The second-largest U.S. bank on Thursday said it now expects to shed as many 12,000 jobs from integrating the former Washington Mutual Inc , up from 9,200 announced in December. It also expects to cut up to 2,000 investment banking jobs.

JPMorgan announced the cuts in an all-day presentation to investors. The reductions are intended to help the New York-based lender weather the current economic turmoil, as its customers struggle with falling house prices, tight credit and increasing mortgage and credit card defaults.

Financial companies have announced close to 350,000 job cuts since August 2007, outplacement firm Challenger, Gray & Christmas has said.

JPMorgan expects $2.75 billion of savings from Washington Mutual, offset by $750 million of new investments. Retail banking chief Charlie Scharf expects most of the savings by the end of 2009, sooner than originally thought.

The bank in September paid $1.9 billion for the banking units of Washington Mutual, the largest U.S. bank or thrift ever to fail. It is shutting several hundred branches, but plans to open 120 new branches this year. It has more than 5,000 branches, up from 539 as recently as 2003.

Meanwhile, JPMorgan's investment bank expects to reduce its 28,000-person staff to between 26,000 and 27,000 by year-end, with cutbacks focused in technology and infrastructure, the unit's co-chief executive, Steve Black, said. Staffing could fall further if market conditions worsen, though it is hard to imagine a worse year for the unit than 2008, he said.

On Monday, JPMorgan unexpectedly cut its dividend 87 percent to help save $5 billion a year and achieve Chief Executive Jamie Dimon's goal of a fortress balance sheet. The bank got $25 billion last fall from the government's Troubled Asset Relief Program.

In afternoon trading, JPMorgan shares were up $1.82, or 8.4 percent, at $23.55 on the New York Stock Exchange. The KBW Bank Index <.BKX> of large U.S. lenders was up 6.3 percent.

HOME EQUITY, CREDIT CARDS UNDER PRESSURE

JPMorgan told investors that excluding Washington Mutual, it expects losses of $1 billion to $1.4 billion in each quarter this year from home equity loans to more creditworthy borrowers.
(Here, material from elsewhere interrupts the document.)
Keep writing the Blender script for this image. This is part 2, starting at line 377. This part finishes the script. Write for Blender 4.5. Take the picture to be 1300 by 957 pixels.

It said as many as 41 percent these borrowers will owe more than their homes are worth by the end of 2010, up from 27 percent at the end of 2008.

Scharf said California's housing market is showing signs of a bottom in home price deterioration, but Florida's is not. He also said that we know New York is going to deteriorate.

He said losses on loans made as the housing boom was cresting seem to be leveling out, at very high rates.... There will be an end in sight, just figuring out where it is not the easiest thing as we sit here today.

Housing problems and rising unemployment are also driving higher losses in JPMorgan's credit card business and may result in lower sales volume. Executives expect card losses to increase materially and are preparing for a 9 percent U.S. unemployment rate by year-end.

The American consumer feels much poorer than in previous recessions, credit card chief Gordon Smith said.

JPMorgan maintained its first-quarter outlook for a 7 percent net charge-off rate in card services.